Prof. Dimitrios Manganas (Max-Planck-Institut für Kohlenforschung, Germany)
Sala de Conferencias (Serrano 121)
Martes, 10 de diciembre 2019, 12:30 h
Organizador: Departamento de Procesos Atómicos, Moleculares y en Superficies (PAMS, IFF-CSIC)

Accurate and efficient wavefunction based computational protocols capable of exploring energetics and spectroscopic properties of solids and surfaces.

Developing the information content of catalytically active intermediates in heterogeneous catalysis is a difficult problem. Partially this is due to the lack of reliable theoretical tools that are able to compute energetics and simulate spectra with predictive accuracy that can lead to meaningful structural correlations.
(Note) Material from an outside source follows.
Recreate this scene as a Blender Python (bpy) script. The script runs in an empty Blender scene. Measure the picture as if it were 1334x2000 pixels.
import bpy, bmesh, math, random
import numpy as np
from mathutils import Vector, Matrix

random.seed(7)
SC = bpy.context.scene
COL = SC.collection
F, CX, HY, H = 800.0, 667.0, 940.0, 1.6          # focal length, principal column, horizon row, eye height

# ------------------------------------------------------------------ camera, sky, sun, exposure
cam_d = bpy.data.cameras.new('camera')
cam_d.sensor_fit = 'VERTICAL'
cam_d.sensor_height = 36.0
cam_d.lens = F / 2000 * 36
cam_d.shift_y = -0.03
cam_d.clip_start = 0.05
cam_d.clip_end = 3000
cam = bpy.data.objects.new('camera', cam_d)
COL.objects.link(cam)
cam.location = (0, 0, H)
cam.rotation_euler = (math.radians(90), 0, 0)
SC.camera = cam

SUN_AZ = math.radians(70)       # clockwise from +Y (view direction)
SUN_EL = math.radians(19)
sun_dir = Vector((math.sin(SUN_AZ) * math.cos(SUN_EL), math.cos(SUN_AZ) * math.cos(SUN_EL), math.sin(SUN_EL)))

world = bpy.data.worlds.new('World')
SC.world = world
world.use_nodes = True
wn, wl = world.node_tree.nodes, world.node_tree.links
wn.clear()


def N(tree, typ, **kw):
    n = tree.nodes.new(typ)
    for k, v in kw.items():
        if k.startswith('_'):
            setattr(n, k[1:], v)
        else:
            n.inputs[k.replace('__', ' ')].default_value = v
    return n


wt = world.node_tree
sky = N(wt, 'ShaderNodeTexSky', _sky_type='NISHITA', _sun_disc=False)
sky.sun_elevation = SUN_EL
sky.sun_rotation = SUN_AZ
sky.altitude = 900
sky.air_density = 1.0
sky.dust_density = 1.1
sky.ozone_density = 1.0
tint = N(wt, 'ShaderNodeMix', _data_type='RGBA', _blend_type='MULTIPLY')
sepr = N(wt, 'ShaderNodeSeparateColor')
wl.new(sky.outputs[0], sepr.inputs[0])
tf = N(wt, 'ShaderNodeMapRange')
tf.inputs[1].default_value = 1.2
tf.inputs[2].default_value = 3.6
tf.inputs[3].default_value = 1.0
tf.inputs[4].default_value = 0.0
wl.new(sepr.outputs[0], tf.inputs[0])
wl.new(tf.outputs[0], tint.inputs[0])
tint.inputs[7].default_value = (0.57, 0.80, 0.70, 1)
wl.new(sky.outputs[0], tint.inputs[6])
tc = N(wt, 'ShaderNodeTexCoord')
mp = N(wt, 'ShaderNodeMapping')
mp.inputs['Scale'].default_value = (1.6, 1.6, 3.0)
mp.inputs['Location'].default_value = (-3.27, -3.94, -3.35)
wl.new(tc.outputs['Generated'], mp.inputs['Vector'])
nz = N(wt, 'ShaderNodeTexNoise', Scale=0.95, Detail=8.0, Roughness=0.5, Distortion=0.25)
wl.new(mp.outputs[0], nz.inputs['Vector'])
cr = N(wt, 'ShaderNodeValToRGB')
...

Ab initio wavefunction based reference calculations were, until recently, either not tractable for the large system sizes imposed by surface problems or too demanding to be applied routinely. The severe limitations imposed by the steep scaling of the wavefunction based methods with system size can be overcome by exploiting the relative short-range character of the dynamical correlation through the concept of local correlation techniques. Similarly, for non-metallic systems the system size that needs to be treated quantum mechanically can be effectively reduced by employing embedded cluster models that treat the long-range electrostatics and polarization on a molecular mechanics level. In this contribution various examples will be presented that show the applicability of this protocol of computing energetics and spectroscopic properties of solids and surfaces with unprecedented accuracy.